Я подружилась с его владивостокской подругой Людой, которую уговаривала выходить замуж за нашего «брата».
Когда начались мои кресты, а вместе с тем и прозрение по части «братства», я тут же честно написала обо всем в Америку. Писала о необходимости вытащить Эдвада из ордена, о том, что надо повенчаться, читать православные книги… Ответное письмо я получила немедленно.
«Я выполнила твою просьбу и съездила в Русский Храм. Не хочу огорчать тебя, но, видимо, я услышала не то, что бы ты хотела. У батюшки Георгия в семье есть масоны, и ни одного слова, за которое можно было бы зацепиться крепко, он не сказал. Из всего можно выделить только то, что, по его словам, масонство Европы и масонство Америки – разные вещи… В общем, он терпимо относится к масонству и считает его самой мощной благотворительной организацией Америки. (35).
Теперь об Эдди и масонстве. Мой Эдди – чистейшая душа, которая по природе своей не приемлет зла, насилия, давления. Если бы он почувствовал ложь, двойной стандарт, он просто оставил бы все, с болью, но оставил. Кстати, мы в Хьюстоне с мая, и только 10 декабря он вспомнил о существовании масонов и первый раз сходил в ложу. Для него это идеализированное романтическое братство (как мне кажется) и не более…»

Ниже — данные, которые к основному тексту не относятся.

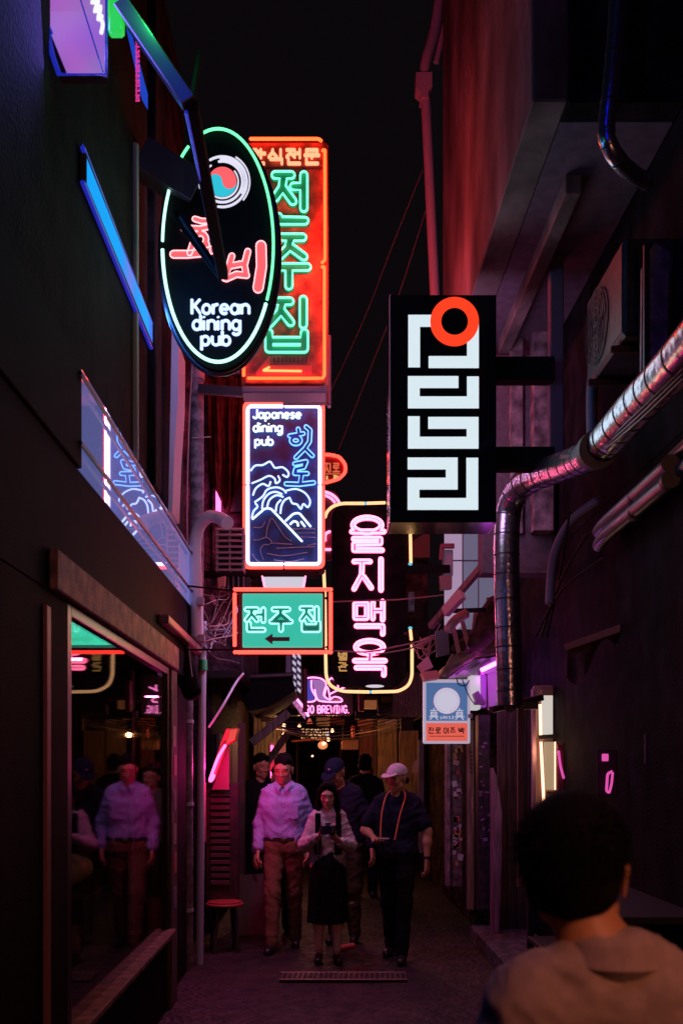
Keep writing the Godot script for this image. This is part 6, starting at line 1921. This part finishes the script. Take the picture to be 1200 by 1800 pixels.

Зимой уже приезжали Эдди с Людой в Москву. Мы все вместе, вчетвером, съездили к нам на дачу, в Тихвинский, к Батюшке… А потом мне никто уже больше не звонил, не писал. Очевидно, твои только, масонские связи остались с Эдвардом. Среда «заедает», окружение. Но не только.
В последнее время я все чаще думаю о том, какое колоссально важное, хоть и не всегда очевидное значение имеет в судьбе человека его род. Вспоминается, как за игры с молотком разорились, сошли с ума, погибли все потомки Н.И. Новикова. И другие аналогичные «родовые» сценарии всплывают в памяти. У скольких сегодняшних алкоголиков и наркоманов, самоубийц деды колокола со звонниц сбрасывали, пьяными в алтари врывались! Каждая пуля, выпущенная в иконы, попала в детей и внуков стрелявших…
Твоя бабушка была дочерью сельского священника. Мне как-то показывали старинную фотографию этой семьи. В центре – дородный, благообразный батюшка с окладистой бородой, рядом матушка, вокруг – несколько детей. Даже на черно-белом снимке видно, какие все румяные. Смотрят в объектив как-то доверчиво, наивно. А одна девочка, лет тринадцати, стоит как бы чуть обособлено, в шаге от остальных, взгляд исподлобья, напряженный… Все-таки правильно нас учили: случайных мизансцен не бывает. Пройдет несколько лет, и девочка Юля убежит из дома. Станет комсомолкой, учительницей, орденоноской… Мама твоя уже ни во что не верила, потому и вас, четверых детей, не крестила. Кто там, у Престола молится за тебя? Прадед-масон? Разве что другая бабушка – добрая, тихая баба Таня? В каждом русском роду кто-то все-таки обязательно найдется – молитвенник… А в американском? Поэтому их тоже жалко.